[START Data for this exercise]

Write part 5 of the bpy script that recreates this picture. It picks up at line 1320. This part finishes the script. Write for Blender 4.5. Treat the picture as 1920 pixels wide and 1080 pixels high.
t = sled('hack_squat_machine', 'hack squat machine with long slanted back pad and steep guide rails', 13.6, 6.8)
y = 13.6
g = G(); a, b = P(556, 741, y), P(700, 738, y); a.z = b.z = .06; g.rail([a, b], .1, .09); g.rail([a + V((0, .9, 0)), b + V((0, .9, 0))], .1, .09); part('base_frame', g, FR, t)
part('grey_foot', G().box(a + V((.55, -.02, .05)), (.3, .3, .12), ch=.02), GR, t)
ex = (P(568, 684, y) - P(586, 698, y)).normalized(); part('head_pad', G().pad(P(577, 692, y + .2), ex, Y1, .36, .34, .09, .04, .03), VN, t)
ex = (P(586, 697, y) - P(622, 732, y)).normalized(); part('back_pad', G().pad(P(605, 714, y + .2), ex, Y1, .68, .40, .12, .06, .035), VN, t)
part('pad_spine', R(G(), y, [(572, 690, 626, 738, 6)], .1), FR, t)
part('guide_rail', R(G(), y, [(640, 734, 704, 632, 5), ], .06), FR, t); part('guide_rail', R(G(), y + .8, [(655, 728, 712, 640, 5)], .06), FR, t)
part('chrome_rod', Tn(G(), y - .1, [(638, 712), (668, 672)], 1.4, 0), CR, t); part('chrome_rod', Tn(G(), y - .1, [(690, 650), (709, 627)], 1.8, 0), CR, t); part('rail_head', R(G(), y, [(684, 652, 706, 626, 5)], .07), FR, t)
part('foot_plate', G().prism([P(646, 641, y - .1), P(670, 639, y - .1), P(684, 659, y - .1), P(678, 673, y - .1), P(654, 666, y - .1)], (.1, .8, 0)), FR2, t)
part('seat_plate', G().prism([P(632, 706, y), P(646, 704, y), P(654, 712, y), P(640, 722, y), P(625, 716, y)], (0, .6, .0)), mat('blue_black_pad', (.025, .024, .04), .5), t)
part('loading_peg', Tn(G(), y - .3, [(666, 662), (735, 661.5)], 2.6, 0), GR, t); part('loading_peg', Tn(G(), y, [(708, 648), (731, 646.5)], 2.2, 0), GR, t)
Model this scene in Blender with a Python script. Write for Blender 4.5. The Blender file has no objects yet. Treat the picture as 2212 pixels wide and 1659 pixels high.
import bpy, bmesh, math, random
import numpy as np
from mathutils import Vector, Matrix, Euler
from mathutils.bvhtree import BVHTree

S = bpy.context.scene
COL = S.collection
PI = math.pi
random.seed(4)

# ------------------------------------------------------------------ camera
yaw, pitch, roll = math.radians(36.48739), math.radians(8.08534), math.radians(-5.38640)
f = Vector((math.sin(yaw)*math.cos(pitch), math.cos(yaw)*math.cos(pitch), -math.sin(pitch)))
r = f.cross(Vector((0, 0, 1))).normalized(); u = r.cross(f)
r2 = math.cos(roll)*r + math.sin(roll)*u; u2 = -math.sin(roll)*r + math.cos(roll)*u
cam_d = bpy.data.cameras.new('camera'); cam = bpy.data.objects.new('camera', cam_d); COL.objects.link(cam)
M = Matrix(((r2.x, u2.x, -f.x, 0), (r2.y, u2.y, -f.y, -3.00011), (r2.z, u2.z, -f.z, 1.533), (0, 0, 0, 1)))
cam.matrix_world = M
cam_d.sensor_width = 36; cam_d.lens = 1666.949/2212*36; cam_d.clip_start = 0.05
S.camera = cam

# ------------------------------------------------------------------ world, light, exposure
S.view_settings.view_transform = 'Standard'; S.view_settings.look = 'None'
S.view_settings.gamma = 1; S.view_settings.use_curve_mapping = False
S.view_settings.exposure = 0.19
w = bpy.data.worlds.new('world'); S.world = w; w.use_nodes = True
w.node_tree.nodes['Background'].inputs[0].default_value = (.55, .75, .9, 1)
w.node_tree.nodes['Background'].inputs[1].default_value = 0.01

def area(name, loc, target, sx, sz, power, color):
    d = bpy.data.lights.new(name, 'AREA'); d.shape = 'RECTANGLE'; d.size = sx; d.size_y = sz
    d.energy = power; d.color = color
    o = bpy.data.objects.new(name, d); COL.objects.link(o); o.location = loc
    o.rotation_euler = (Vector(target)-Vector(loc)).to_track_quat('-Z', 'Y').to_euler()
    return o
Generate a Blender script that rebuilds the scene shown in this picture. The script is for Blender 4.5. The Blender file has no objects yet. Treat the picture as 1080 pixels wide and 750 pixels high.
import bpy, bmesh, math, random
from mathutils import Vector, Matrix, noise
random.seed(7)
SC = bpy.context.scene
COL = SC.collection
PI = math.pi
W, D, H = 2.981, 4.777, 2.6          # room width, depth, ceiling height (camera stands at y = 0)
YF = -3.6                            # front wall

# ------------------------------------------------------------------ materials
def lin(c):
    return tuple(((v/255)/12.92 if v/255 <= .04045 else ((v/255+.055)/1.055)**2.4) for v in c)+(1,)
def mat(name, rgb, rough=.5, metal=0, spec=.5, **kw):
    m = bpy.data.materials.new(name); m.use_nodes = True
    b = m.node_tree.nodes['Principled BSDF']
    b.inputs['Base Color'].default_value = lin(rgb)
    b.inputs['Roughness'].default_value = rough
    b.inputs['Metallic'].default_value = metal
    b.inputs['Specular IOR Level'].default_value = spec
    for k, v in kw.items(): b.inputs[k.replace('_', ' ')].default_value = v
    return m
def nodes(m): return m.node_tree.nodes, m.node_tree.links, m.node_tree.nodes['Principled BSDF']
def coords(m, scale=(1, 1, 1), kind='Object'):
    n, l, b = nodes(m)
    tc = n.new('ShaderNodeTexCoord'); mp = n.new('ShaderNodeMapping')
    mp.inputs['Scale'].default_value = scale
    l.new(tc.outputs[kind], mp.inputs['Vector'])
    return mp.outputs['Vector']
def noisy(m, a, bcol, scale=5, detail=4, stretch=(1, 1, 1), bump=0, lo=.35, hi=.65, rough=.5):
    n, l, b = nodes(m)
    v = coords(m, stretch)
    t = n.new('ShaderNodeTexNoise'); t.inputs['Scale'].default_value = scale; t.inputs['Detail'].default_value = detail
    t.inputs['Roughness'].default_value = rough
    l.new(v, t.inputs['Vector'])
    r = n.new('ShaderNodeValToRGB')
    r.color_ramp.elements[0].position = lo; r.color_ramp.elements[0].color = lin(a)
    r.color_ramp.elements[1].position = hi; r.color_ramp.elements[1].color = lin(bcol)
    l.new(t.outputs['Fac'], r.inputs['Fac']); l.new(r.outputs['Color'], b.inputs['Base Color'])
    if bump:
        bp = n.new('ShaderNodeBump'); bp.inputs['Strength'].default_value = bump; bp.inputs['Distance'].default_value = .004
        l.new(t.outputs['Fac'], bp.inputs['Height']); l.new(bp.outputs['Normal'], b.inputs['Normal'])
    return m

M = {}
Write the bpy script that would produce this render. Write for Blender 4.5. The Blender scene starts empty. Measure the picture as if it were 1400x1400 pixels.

[END Data for this exercise]

Write down exactly the span of lines above from the one containing "Model this scene" to the one containing "w.node_tree.nodes['Background'].inputs[1].default_value = 0.01", both ends included.

Model this scene in Blender with a Python script. Write for Blender 4.5. The Blender file has no objects yet. Treat the picture as 2212 pixels wide and 1659 pixels high.
import bpy, bmesh, math, random
import numpy as np
from mathutils import Vector, Matrix, Euler
from mathutils.bvhtree import BVHTree

S = bpy.context.scene
COL = S.collection
PI = math.pi
random.seed(4)

# ------------------------------------------------------------------ camera
yaw, pitch, roll = math.radians(36.48739), math.radians(8.08534), math.radians(-5.38640)
f = Vector((math.sin(yaw)*math.cos(pitch), math.cos(yaw)*math.cos(pitch), -math.sin(pitch)))
r = f.cross(Vector((0, 0, 1))).normalized(); u = r.cross(f)
r2 = math.cos(roll)*r + math.sin(roll)*u; u2 = -math.sin(roll)*r + math.cos(roll)*u
cam_d = bpy.data.cameras.new('camera'); cam = bpy.data.objects.new('camera', cam_d); COL.objects.link(cam)
M = Matrix(((r2.x, u2.x, -f.x, 0), (r2.y, u2.y, -f.y, -3.00011), (r2.z, u2.z, -f.z, 1.533), (0, 0, 0, 1)))
cam.matrix_world = M
cam_d.sensor_width = 36; cam_d.lens = 1666.949/2212*36; cam_d.clip_start = 0.05
S.camera = cam

# ------------------------------------------------------------------ world, light, exposure
S.view_settings.view_transform = 'Standard'; S.view_settings.look = 'None'
S.view_settings.gamma = 1; S.view_settings.use_curve_mapping = False
S.view_settings.exposure = 0.19
w = bpy.data.worlds.new('world'); S.world = w; w.use_nodes = True
w.node_tree.nodes['Background'].inputs[0].default_value = (.55, .75, .9, 1)
w.node_tree.nodes['Background'].inputs[1].default_value = 0.01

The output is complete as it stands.